As mentioned above, low value feedback resistors have relatively high current which the amplifier must drive. In an inverting amplifier, Rin sets the input impedance, so it is best not to have too low a value because the signal source must drive this.

At the other end of the scale, very large resistors not only generate noise (thermal or Johnson noise), but due to the natural capacitance* of the part, they form a filter in the feedback loop, which at worst can undermine the loop stability of the amplifier. Quite apart from changing the ac response of your circuit in interesting and hair-pulling ways, this effect gets worse at lower gains, and at gains of below 4 (typically, depends on the specific amplifier) can bite quite painfully. Indeed, there are numerous amplifiers designed specifically to have a minimum gain and are unstable below this gain (the advantages include better transient specifications).

As a general rule, I limit feedback resistors to no more than ~220k for either inverting or non-inverting configurations. If this does not yield sufficient gain, use an extra gain stage.

There are tricks one can do (a T network of resistors in the feedback loop is a well known one) to raise the gain of a single stage, but amplifiers are cheap and take up negligible space.

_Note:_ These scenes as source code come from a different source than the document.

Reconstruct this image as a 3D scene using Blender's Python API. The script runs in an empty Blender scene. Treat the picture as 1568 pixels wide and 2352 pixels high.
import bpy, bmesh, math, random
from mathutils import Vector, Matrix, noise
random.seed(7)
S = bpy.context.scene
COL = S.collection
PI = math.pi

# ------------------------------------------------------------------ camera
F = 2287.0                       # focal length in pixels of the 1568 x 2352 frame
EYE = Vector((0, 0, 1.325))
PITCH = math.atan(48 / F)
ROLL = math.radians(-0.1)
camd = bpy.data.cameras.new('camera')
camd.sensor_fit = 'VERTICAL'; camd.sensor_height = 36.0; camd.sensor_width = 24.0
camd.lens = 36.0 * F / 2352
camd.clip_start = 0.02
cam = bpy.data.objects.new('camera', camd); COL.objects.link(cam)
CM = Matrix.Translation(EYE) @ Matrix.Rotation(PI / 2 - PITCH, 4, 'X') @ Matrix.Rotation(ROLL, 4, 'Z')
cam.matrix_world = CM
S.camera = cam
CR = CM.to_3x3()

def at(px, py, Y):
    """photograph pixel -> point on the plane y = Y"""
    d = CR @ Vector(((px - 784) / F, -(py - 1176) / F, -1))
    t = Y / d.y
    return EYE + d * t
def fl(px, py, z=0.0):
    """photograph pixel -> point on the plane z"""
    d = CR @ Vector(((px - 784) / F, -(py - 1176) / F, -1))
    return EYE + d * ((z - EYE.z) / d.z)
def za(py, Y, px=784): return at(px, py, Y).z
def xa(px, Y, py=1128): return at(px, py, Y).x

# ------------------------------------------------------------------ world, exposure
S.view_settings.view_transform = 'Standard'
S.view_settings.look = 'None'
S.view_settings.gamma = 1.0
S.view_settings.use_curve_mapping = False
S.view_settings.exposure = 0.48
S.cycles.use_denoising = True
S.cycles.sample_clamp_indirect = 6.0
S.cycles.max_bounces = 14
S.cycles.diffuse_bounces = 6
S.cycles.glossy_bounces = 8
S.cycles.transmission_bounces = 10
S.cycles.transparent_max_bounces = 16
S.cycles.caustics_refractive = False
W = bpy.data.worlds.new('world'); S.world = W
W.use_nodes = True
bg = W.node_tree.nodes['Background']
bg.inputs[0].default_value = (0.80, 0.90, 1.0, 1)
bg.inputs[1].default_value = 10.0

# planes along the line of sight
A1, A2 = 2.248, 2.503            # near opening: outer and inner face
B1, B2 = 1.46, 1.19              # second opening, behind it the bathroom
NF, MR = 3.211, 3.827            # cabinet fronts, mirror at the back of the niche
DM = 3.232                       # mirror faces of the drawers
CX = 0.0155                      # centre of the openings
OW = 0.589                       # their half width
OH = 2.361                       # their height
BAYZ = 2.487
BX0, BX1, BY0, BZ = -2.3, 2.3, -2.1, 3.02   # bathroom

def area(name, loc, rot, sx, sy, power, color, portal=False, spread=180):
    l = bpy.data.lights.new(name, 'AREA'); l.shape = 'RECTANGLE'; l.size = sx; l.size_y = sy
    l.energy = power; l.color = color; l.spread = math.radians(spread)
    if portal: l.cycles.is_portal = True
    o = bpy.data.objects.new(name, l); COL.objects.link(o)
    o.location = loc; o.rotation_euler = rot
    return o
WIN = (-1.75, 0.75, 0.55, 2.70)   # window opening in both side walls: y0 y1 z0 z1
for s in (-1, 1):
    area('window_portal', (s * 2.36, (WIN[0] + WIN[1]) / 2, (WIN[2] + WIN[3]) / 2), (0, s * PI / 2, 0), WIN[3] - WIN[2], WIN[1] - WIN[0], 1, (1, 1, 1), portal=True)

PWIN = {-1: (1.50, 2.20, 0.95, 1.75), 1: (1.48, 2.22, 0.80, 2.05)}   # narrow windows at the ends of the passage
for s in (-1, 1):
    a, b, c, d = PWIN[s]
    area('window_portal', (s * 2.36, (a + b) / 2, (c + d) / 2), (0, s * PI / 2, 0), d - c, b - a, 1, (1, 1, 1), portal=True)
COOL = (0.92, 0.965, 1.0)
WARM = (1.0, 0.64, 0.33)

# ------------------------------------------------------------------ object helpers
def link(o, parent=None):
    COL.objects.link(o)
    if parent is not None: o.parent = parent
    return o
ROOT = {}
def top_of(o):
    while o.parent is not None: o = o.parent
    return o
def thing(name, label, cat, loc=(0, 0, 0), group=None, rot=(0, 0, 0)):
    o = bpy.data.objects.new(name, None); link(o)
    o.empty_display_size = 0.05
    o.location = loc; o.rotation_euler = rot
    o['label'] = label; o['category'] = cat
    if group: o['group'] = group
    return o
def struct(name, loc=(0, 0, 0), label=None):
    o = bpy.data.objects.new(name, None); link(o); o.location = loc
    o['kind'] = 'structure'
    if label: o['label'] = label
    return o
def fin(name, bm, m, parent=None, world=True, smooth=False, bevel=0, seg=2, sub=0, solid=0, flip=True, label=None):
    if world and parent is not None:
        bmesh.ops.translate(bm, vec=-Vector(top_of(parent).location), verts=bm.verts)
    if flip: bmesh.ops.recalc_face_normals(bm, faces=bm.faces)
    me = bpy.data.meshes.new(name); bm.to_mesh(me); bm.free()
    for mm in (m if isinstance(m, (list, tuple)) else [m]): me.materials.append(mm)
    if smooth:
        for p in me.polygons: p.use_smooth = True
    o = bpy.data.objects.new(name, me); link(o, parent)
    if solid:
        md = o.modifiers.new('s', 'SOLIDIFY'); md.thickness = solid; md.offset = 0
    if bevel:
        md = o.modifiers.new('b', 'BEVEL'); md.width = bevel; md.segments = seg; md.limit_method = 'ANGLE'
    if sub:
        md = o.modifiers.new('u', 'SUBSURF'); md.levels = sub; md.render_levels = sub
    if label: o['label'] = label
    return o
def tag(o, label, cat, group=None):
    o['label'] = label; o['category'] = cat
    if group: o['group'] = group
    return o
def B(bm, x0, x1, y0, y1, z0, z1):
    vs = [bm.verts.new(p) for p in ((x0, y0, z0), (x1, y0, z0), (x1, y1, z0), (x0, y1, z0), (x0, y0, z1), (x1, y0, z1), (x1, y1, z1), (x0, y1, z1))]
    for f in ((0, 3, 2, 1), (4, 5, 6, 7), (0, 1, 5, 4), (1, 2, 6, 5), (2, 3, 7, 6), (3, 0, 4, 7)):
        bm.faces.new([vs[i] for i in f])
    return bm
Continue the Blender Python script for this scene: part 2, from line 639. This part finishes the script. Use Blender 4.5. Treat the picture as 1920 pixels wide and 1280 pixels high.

In inverting topologies, the choice of feedback resistor is primarily driven by the requirements of the signal source which sets the input resistor (usually minimum) size.

• This becomes clear when one defines capacitance as existing between any two points of differing electrical potential

HTH

Answer 3

To give a really short answer: something in the range of tens of kΩs will probably be good (with most OP-amp models and for most applications). Try 40 kΩ for R₁ and 20 kΩ for R₂.

This is of course not ideal in all circumstances, but it should usually work fine with a reasonable tradeoff between power consumption and noise level. Olin Lanthrop and Peter Smith have explained in detail what disadvantages you get with too high or too low resistance values.